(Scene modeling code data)
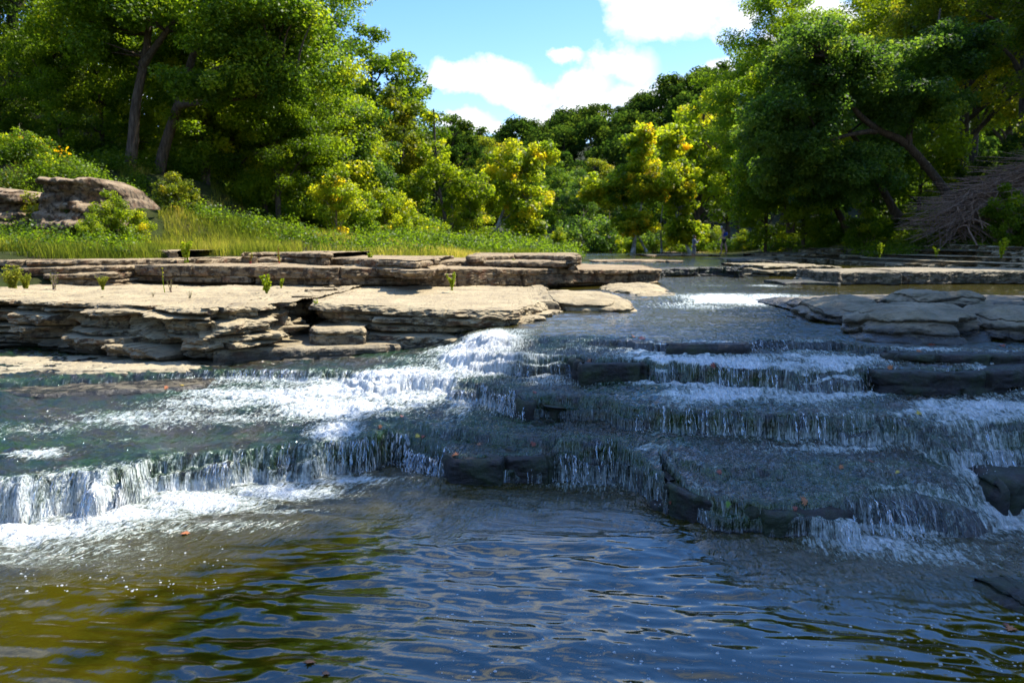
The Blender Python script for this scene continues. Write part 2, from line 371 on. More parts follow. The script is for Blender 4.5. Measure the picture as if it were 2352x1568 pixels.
# ------------------------------------------------------------------ river bed + water surface
# every ledge: (px, py of lip, z of lip, height of face, run of face, foam at its foot)
L1 = [(-500, 1130, .23, .22, .10, .9), (0, 1107, .24, .235, .10, .95), (55, 1104, .24, .235, .10, .95), (146, 1082, .245, .24, .10, .95), (255, 1077, .245, .24, .09, .95), (290, 1079, .24, .235, .05, 1), (310, 1060, .25, .245, .05, 1), (365, 1044, .25, .245, .05, 1.0),
      (456, 1033, .25, .245, .05, .95), (620, 1027, .25, .245, .05, .9), (729, 1016, .25, .245, .06, .8), (857, 1000, .25, .245, .08, .5), (890, 990, .24, .235, .06, .3), (960, 1000, .22, .21, .08, .35), (1015, 1012, .21, .2, .07, .4),
      (1035, 1047, .18, .175, .03, .1), (1150, 1046, .185, .18, .03, .25), (1265, 1040, .19, .185, .03, .45), (1285, 1012, .27, .265, .04, .6), (1421, 1013, .275, .27, .04, .7), (1512, 1027, .27, .265, .04, .6), (1530, 1094, .20, .195, .04, .35), (1580, 1112, .20, .195, .04, .3),
      (1633, 1137, .20, .195, .03, .02), (1762, 1153, .19, .185, .03, 0), (1830, 1152, .19, .185, .06, .1), (1930, 1135, .20, .195, .12, .7), (2060, 1112, .21, .205, .22, .9), (2180, 1140, .17, .165, .25, .45), (2225, 1165, .10, .09, .2, .7), (2290, 1130, .10, .09, .2, .9), (2352, 1120, .13, .12, .2, .8), (2800, 1120, .15, .14, .3, .6)]
L1b = [(-500, 1040, .262, .004, .05, 0), (890, 990, .27, .01, .05, 0), (940, 976, .29, .06, .05, .2), (1077, 982, .29, .07, .05, .1), (1130, 996, .285, .06, .05, .1), (1265, 1000, .285, .06, .05, .1), (1290, 1000, .28, .004, .03, 0), (1512, 1015, .28, .004, .03, 0),
       (1560, 1052, .275, .05, .05, .05), (1640, 1078, .275, .05, .05, .05), (1760, 1077, .275, .055, .05, .1), (1900, 1070, .28, .04, .12, .1), (2100, 1060, .28, .03, .2, .4), (2260, 1060, .22, .07, .2, .7), (2352, 1050, .24, .07, .15, .7), (2800, 1040, .24, .05, .2, .5)]
L2 = [(-500, 870, .42, .07, .10, .0), (0, 872, .42, .07, .10, .1), (456, 852, .43, .09, .07, .75), (640, 848, .43, .10, .07, .9), (800, 850, .44, .10, .08, 1), (860, 865, .45, .11, .10, 1), (952, 862, .47, .13, .13, 1), (1040, 866, .48, .14, .12, .95),
      (1124, 885, .49, .16, .07, .9), (1171, 894, .49, .17, .05, .5), (1200, 905, .49, .17, .04, .2), (1277, 904, .49, .17, .05, .35), (1390, 911, .49, .175, .04, .4), (1421, 926, .485, .175, .04, .3), (1549, 938, .48, .17, .04, .5), (1730, 950, .48, .17, .04, .6),
      (2051, 954, .49, .17, .06, .75), (2130, 968, .48, .16, .12, .7), (2271, 960, .49, .16, .08, .5), (2352, 972, .49, .15, .08, .4), (2800, 975, .49, .15, .1, .4)]
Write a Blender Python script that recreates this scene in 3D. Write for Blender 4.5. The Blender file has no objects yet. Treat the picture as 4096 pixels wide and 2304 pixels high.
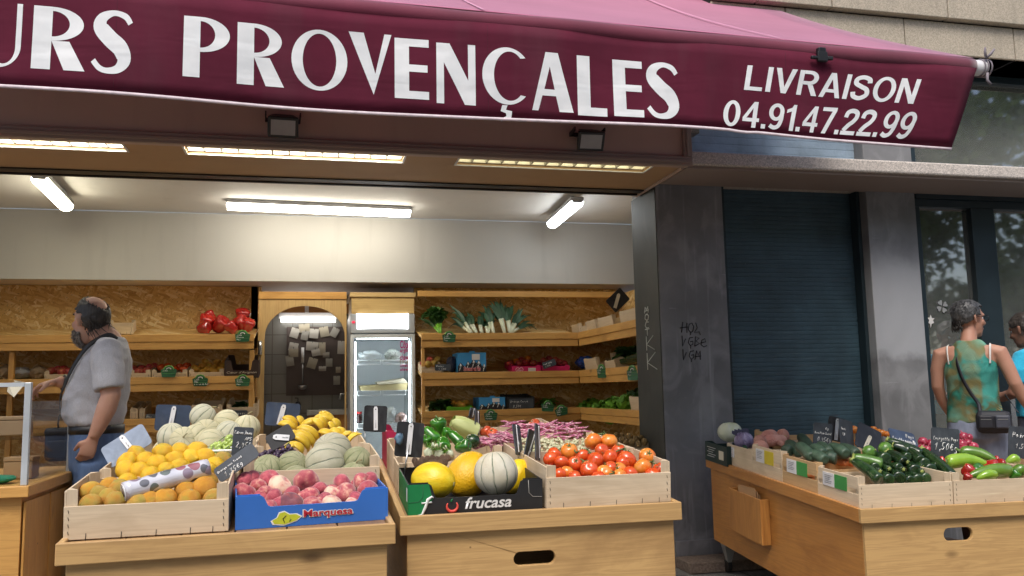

- _Direction_
Each entry above is to be written out again unchanged, apart from the pictures, which are left out.

- _Completed exercise_
The Blender Python script for this scene continues. Write part 2, from line 371 on. More parts follow. The script is for Blender 4.5. Measure the picture as if it were 2352x1568 pixels.
# ------------------------------------------------------------------ river bed + water surface
# every ledge: (px, py of lip, z of lip, height of face, run of face, foam at its foot)
L1 = [(-500, 1130, .23, .22, .10, .9), (0, 1107, .24, .235, .10, .95), (55, 1104, .24, .235, .10, .95), (146, 1082, .245, .24, .10, .95), (255, 1077, .245, .24, .09, .95), (290, 1079, .24, .235, .05, 1), (310, 1060, .25, .245, .05, 1), (365, 1044, .25, .245, .05, 1.0),
      (456, 1033, .25, .245, .05, .95), (620, 1027, .25, .245, .05, .9), (729, 1016, .25, .245, .06, .8), (857, 1000, .25, .245, .08, .5), (890, 990, .24, .235, .06, .3), (960, 1000, .22, .21, .08, .35), (1015, 1012, .21, .2, .07, .4),
      (1035, 1047, .18, .175, .03, .1), (1150, 1046, .185, .18, .03, .25), (1265, 1040, .19, .185, .03, .45), (1285, 1012, .27, .265, .04, .6), (1421, 1013, .275, .27, .04, .7), (1512, 1027, .27, .265, .04, .6), (1530, 1094, .20, .195, .04, .35), (1580, 1112, .20, .195, .04, .3),
      (1633, 1137, .20, .195, .03, .02), (1762, 1153, .19, .185, .03, 0), (1830, 1152, .19, .185, .06, .1), (1930, 1135, .20, .195, .12, .7), (2060, 1112, .21, .205, .22, .9), (2180, 1140, .17, .165, .25, .45), (2225, 1165, .10, .09, .2, .7), (2290, 1130, .10, .09, .2, .9), (2352, 1120, .13, .12, .2, .8), (2800, 1120, .15, .14, .3, .6)]
L1b = [(-500, 1040, .262, .004, .05, 0), (890, 990, .27, .01, .05, 0), (940, 976, .29, .06, .05, .2), (1077, 982, .29, .07, .05, .1), (1130, 996, .285, .06, .05, .1), (1265, 1000, .285, .06, .05, .1), (1290, 1000, .28, .004, .03, 0), (1512, 1015, .28, .004, .03, 0),
       (1560, 1052, .275, .05, .05, .05), (1640, 1078, .275, .05, .05, .05), (1760, 1077, .275, .055, .05, .1), (1900, 1070, .28, .04, .12, .1), (2100, 1060, .28, .03, .2, .4), (2260, 1060, .22, .07, .2, .7), (2352, 1050, .24, .07, .15, .7), (2800, 1040, .24, .05, .2, .5)]
L2 = [(-500, 870, .42, .07, .10, .0), (0, 872, .42, .07, .10, .1), (456, 852, .43, .09, .07, .75), (640, 848, .43, .10, .07, .9), (800, 850, .44, .10, .08, 1), (860, 865, .45, .11, .10, 1), (952, 862, .47, .13, .13, 1), (1040, 866, .48, .14, .12, .95),
      (1124, 885, .49, .16, .07, .9), (1171, 894, .49, .17, .05, .5), (1200, 905, .49, .17, .04, .2), (1277, 904, .49, .17, .05, .35), (1390, 911, .49, .175, .04, .4), (1421, 926, .485, .175, .04, .3), (1549, 938, .48, .17, .04, .5), (1730, 950, .48, .17, .04, .6),
      (2051, 954, .49, .17, .06, .75), (2130, 968, .48, .16, .12, .7), (2271, 960, .49, .16, .08, .5), (2352, 972, .49, .15, .08, .4), (2800, 975, .49, .15, .1, .4)]
Write a Blender Python script that recreates this scene in 3D. Write for Blender 4.5. The Blender file has no objects yet. Treat the picture as 4096 pixels wide and 2304 pixels high.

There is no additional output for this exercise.